- CHALLENGE
In the data below, find each line containing the string "pixels" and return it.

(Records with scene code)
++++++++
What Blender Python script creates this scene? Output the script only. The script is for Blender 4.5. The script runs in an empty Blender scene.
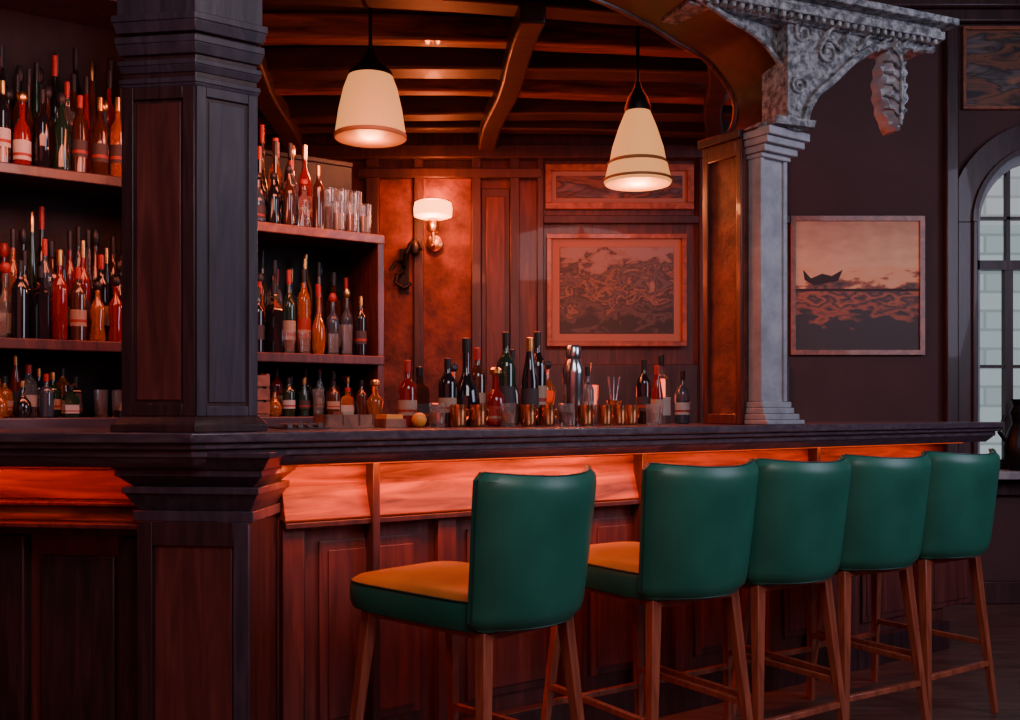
import bpy, bmesh, math, random
from mathutils import Vector, Matrix
random.seed(23)
D=bpy.data; SC=bpy.context.scene
TH=math.atan(0.694)
MBAR=Matrix.Translation((0,3.3,0))@Matrix.Rotation(TH,4,'Z')

# ---------------------------------------------------------------- materials
def base_mat(name):
    m=D.materials.new(name); m.use_nodes=True
    nt=m.node_tree; b=nt.nodes['Principled BSDF']; return m,nt,b
def simple(name,col,rough=.5,metal=0,coat=0,trans=0,emi=None,es=0,ior=1.45,bump=0,bscale=60):
    m,nt,b=base_mat(name)
    b.inputs['Base Color'].default_value=(*col,1); b.inputs['Roughness'].default_value=rough
    b.inputs['Metallic'].default_value=metal; b.inputs['Coat Weight'].default_value=coat
    b.inputs['Transmission Weight'].default_value=trans; b.inputs['IOR'].default_value=ior
    if emi: b.inputs['Emission Color'].default_value=(*emi,1); b.inputs['Emission Strength'].default_value=es
    tc=nt.nodes.new('ShaderNodeTexCoord'); n=nt.nodes.new('ShaderNodeTexNoise'); n.inputs['Scale'].default_value=bscale
    nt.links.new(tc.outputs['Object'],n.inputs['Vector'])
    if bump:
        bp=nt.nodes.new('ShaderNodeBump'); bp.inputs['Strength'].default_value=bump; bp.inputs['Distance'].default_value=.004
        nt.links.new(n.outputs['Fac'],bp.inputs['Height']); nt.links.new(bp.outputs[0],b.inputs['Normal'])
    return m
def ramp(nt,stops):
    r=nt.nodes.new('ShaderNodeValToRGB'); e=r.color_ramp.elements
    e[0].position=stops[0][0]; e[0].color=(*stops[0][1],1)
    e[1].position=stops[-1][0]; e[1].color=(*stops[-1][1],1)
    for p,c in stops[1:-1]:
        x=e.new(p); x.color=(*c,1)
    return r
def wood(name,c1,c2,scale=(1.5,18,18),rough=.35,bump=.25,coat=.15):
    m,nt,b=base_mat(name)
    tc=nt.nodes.new('ShaderNodeTexCoord'); mp=nt.nodes.new('ShaderNodeMapping'); mp.inputs['Scale'].default_value=scale
    n=nt.nodes.new('ShaderNodeTexNoise'); n.inputs['Scale'].default_value=2.2; n.inputs['Detail'].default_value=8; n.inputs['Distortion'].default_value=.8
    r=ramp(nt,[(.3,c1),(.55,tuple((a+b_)/2 for a,b_ in zip(c1,c2))),(.72,c2)])
    nt.links.new(tc.outputs['Object'],mp.inputs['Vector']); nt.links.new(mp.outputs[0],n.inputs['Vector'])
    nt.links.new(n.outputs['Fac'],r.inputs['Fac']); nt.links.new(r.outputs['Color'],b.inputs['Base Color'])
    bp=nt.nodes.new('ShaderNodeBump'); bp.inputs['Strength'].default_value=bump; bp.inputs['Distance'].default_value=.004
    nt.links.new(n.outputs['Fac'],bp.inputs['Height']); nt.links.new(bp.outputs[0],b.inputs['Normal'])
    b.inputs['Roughness'].default_value=rough; b.inputs['Coat Weight'].default_value=coat
    return m
def mottled(name,c1,c2,scale=6,rough=.8,bump=.5,dist=.01,metal=0,lo=.32,hi=.68):
    m,nt,b=base_mat(name)
    tc=nt.nodes.new('ShaderNodeTexCoord'); n=nt.nodes.new('ShaderNodeTexNoise'); n.inputs['Scale'].default_value=scale; n.inputs['Detail'].default_value=10; n.inputs['Roughness'].default_value=.65
    r=ramp(nt,[(lo,c1),(hi,c2)])
    nt.links.new(tc.outputs['Object'],n.inputs['Vector']); nt.links.new(n.outputs['Fac'],r.inputs['Fac']); nt.links.new(r.outputs['Color'],b.inputs['Base Color'])
    bp=nt.nodes.new('ShaderNodeBump'); bp.inputs['Strength'].default_value=bump; bp.inputs['Distance'].default_value=dist
    nt.links.new(n.outputs['Fac'],bp.inputs['Height']); nt.links.new(bp.outputs[0],b.inputs['Normal'])
    b.inputs['Roughness'].default_value=rough; b.inputs['Metallic'].default_value=metal
    return m
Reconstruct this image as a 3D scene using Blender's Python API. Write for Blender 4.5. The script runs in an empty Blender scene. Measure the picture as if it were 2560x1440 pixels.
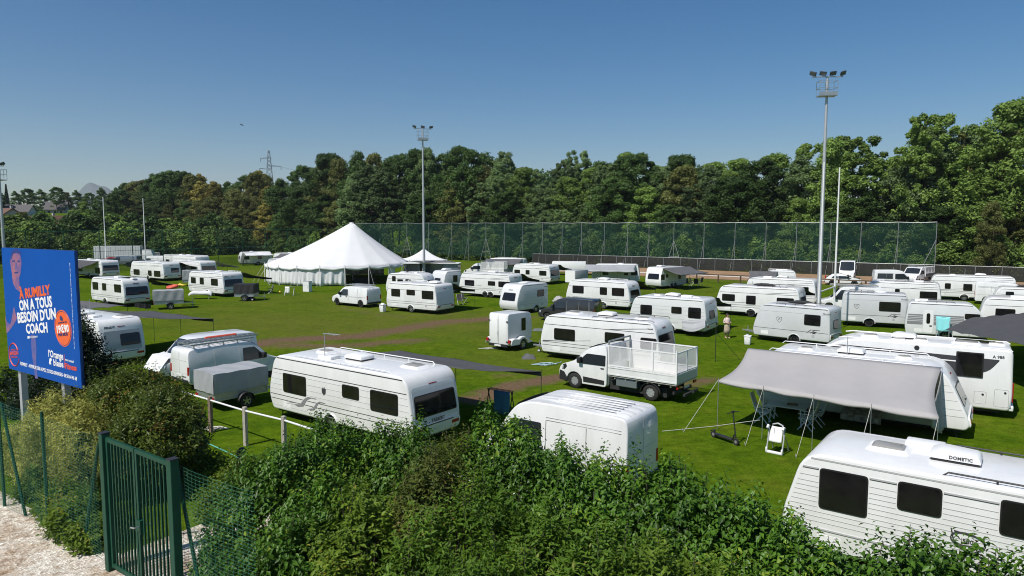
import bpy, bmesh, math, random
import numpy as np
from mathutils import Vector, Matrix

R = math.radians
S = bpy.context.scene
COL = S.collection
RNG = random.Random(7)
NP = np.random.default_rng(11)

# ---------------------------------------------------------------- camera, light, exposure
F, HZ, CAMZ = 1750.0, 562.0, 7.8            # focal length and horizon in pixels of a 2560 wide frame, eye height
TH = math.atan((720 - HZ) / F)
CT, ST = math.cos(TH), math.sin(TH)
cam = bpy.data.cameras.new('camera')
cam.sensor_width = 36.0
cam.lens = F / 2560 * 36
cam.clip_start, cam.clip_end = 0.2, 20000
camo = bpy.data.objects.new('camera', cam)
COL.objects.link(camo)
camo.location = (0, 0, CAMZ)
camo.rotation_euler = (R(90) - TH, 0, 0)
S.camera = camo

SUN_AZ = math.atan2(-0.70, -0.71)           # direction towards the sun, seen from above
SUN_EL = R(53)
sv = Vector((math.cos(SUN_EL) * math.cos(SUN_AZ), math.cos(SUN_EL) * math.sin(SUN_AZ), math.sin(SUN_EL)))
sun = bpy.data.lights.new('sun', 'SUN')
sun.energy, sun.angle, sun.color = 4.8, R(0.53), (1.0, 0.955, 0.88)
suno = bpy.data.objects.new('sun', sun)
COL.objects.link(suno)
suno.rotation_euler = sv.to_track_quat('Z', 'Y').to_euler()
suno.location = (0, 0, 60)

W = bpy.data.worlds.new('World')
S.world = W
W.use_nodes = True
wn = W.node_tree.nodes
wl = W.node_tree.links
wn.clear()
sky = wn.new('ShaderNodeTexSky')
sky.sky_type = 'NISHITA'
sky.sun_disc = False
sky.sun_elevation = SUN_EL
sky.sun_rotation = math.atan2(sv.x, sv.y)
sky.altitude, sky.air_density, sky.dust_density, sky.ozone_density = 350, 1.0, 0.35, 2.6
wb = wn.new('ShaderNodeBackground')
wb.inputs['Strength'].default_value = 0.080
wo = wn.new('ShaderNodeOutputWorld')
hs_ = wn.new('ShaderNodeHueSaturation')
hs_.inputs['Saturation'].default_value = 1.40
wl.new(sky.outputs[0], hs_.inputs['Color'])
wl.new(hs_.outputs[0], wb.inputs['Color'])
wl.new(wb.outputs[0], wo.inputs['Surface'])
S.view_settings.view_transform = 'Standard'
S.view_settings.look = 'None'
S.view_settings.exposure = 0.09
S.view_settings.gamma = 1.0
S.cycles.use_denoising = True
S.cycles.filter_width = 1.05
S.cycles.max_bounces = 6
S.cycles.transparent_max_bounces = 24

# ---------------------------------------------------------------- placing: pixel of the survey photograph -> point in the world
def at(px, py, z=0.0):
    dx, dv = (px - 1280) / F, (py - 720) / F
    d = Vector((dx, CT - dv * ST, -ST - dv * CT))
    return Vector((0, 0, CAMZ)) + d * ((z - CAMZ) / d.z)

def depth_of(p):
    return p.y * CT + (CAMZ - p.z) * ST

def px_of(p):
    return 1280 + F * p.x / depth_of(p)

def py_of(p):
    dep = depth_of(p)
    return 720 + F * ((CAMZ - p.z) * CT - p.y * ST) / dep

def along(p, yaw, px):                      # distance t with px_of(p + t*d) == px
    d = Vector((math.cos(yaw), math.sin(yaw), 0))
    k = (px - 1280) / F
    return (k * depth_of(p) - p.x) / (d.x - k * d.y * CT)

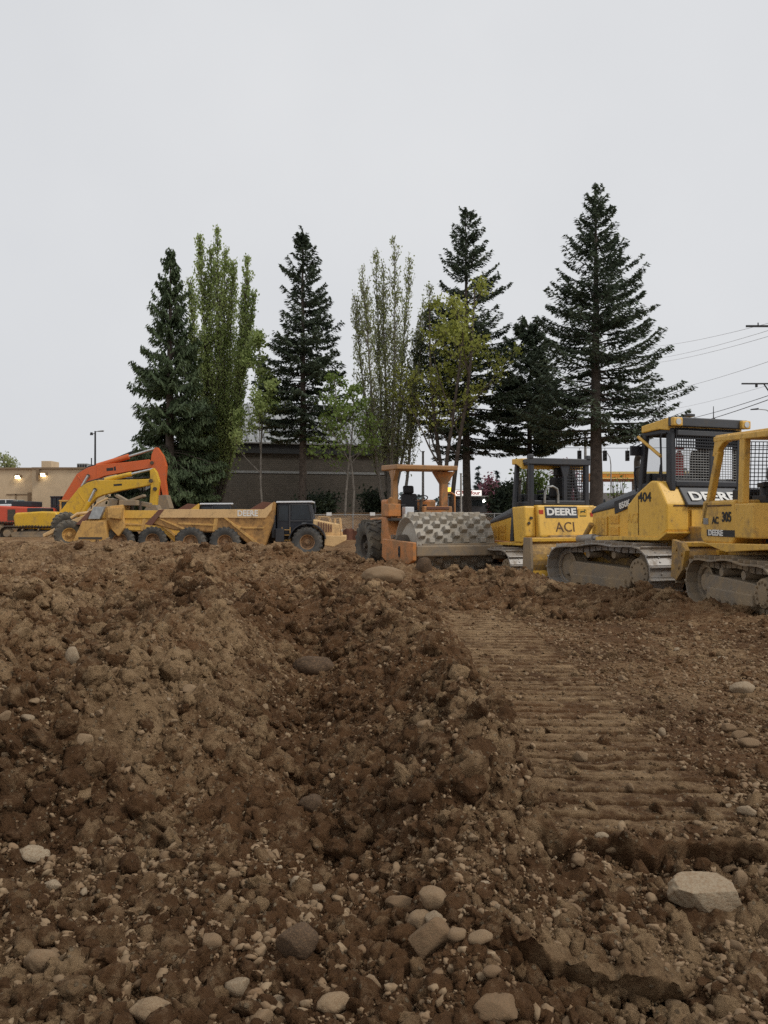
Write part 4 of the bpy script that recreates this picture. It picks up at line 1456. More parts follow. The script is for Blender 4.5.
++++++++
- RESULT OF THIS EXERCISE
Reconstruct this image as a 3D scene using Blender's Python API. Write for Blender 4.5. The script runs in an empty Blender scene. Measure the picture as if it were 2560x1440 pixels.
F, HZ, CAMZ = 1750.0, 562.0, 7.8            # focal length and horizon in pixels of a 2560 wide frame, eye height